Fragt man einen Arbeiter so gibt es meist keine zögerliche Antwort und die Existenz der Arbeiterklasse ist vollkommen klar und natürlich. Anders verhält es sich mit diversen Soziologen, „Neomarxisten“, und so ziemlich allen Systemparteien im Parlament. Hervorzuheben ist hierbei die „alte Arbeiterpartei“, die Sozialdemokratie, die mit Veronika Bohrn-Menas 2018 erschienenem Buch „Die neue ArbeiterInnenklasse“ versucht, diese „neu“ zu definieren. Wohl auch deshalb, weil sich die „alte Arbeiterklasse“ immer weiter von der SPÖ abwendet.
Die Definition der Arbeiterklasse kommt von Karl Marx und ist, in Abgrenzung zur heutigen Soziologie, nicht zuletzt eine Frage der Stellung der Menschen innerhalb des Produktionsprozesses. Die Arbeiterklasse macht aus, dass sie ihre Arbeitskraft verkaufen muss, aber mehr Wert produziert, als sie selbst dem Unternehmer, bzw. Kapitalisten kostet. Das heißt der Unternehmer, bzw. Kapitalist erziehlt Profit aufgrund der Arbeit anderer. Das nennt man Ausbeutung. Sehen wir uns heute die enormen Werte, die Höchstprofite der kapitalistischen Produktion an, so ist schwer vorzustellen, dass es keine Arbeiterklasse mehr geben könnte.
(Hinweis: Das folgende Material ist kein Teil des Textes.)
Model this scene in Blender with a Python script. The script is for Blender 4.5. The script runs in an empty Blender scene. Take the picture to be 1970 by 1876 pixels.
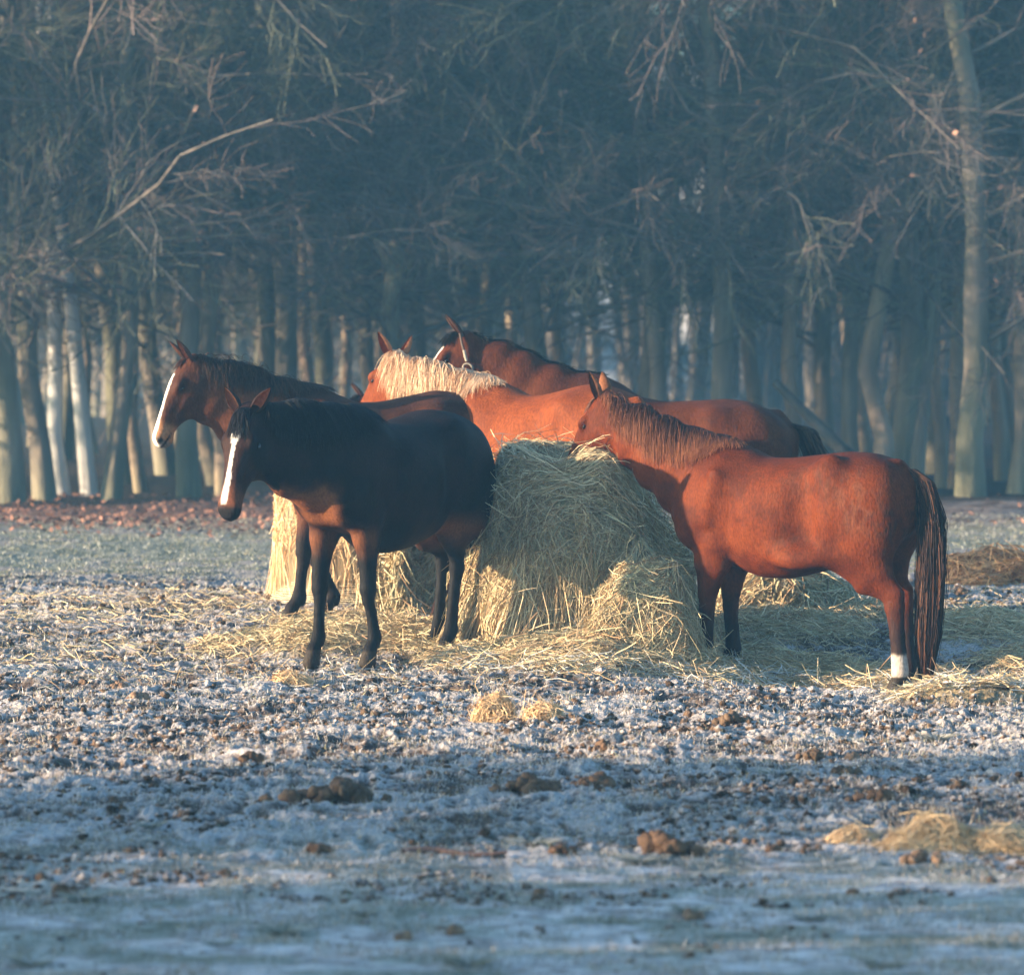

Es stimmt natürlich, dass es im Verlauf der Jahrzehnte zu vielen Veränderungen innerhalb der Arbeiterklasse gekommen ist, aber ihre Grundlage, die kapitalistische Produktion, ist nicht verschwunden. Im Gegenteil, sie wurde ausgeweitet und vertieft. All jene Theorien die versuchen die Existenz der Klassen zu widerlegen, haben hauptsächlich den Zweck, das Verhältnis der Klassen zu verdecken: dass es unterschiedliche Interessen, ja sogar entgegengesetzte Interessen zwischen Arbeiter- und Kapitalistenklasse gibt. So zum Beispiel das Modell der „sozialen Schichten“: Unterschicht, Mittelschicht und Oberschicht. Es wird zwar akzeptiert, dass es verschiedene „soziale Lagen“ in einer Gesellschaft gibt, aber ihr Verhältnis zueinander, ihre Wurzel in der Produktionsweise einer Gesellschaft wird unter den Tisch gekehrt. Es ist ein Modell, dass sich gegen die Interessen der Arbeiterklasse richtet, weil es ihre eigenständigen Interessen gegen die Ausbeuterklasse, die Kapitalisten, leugnet.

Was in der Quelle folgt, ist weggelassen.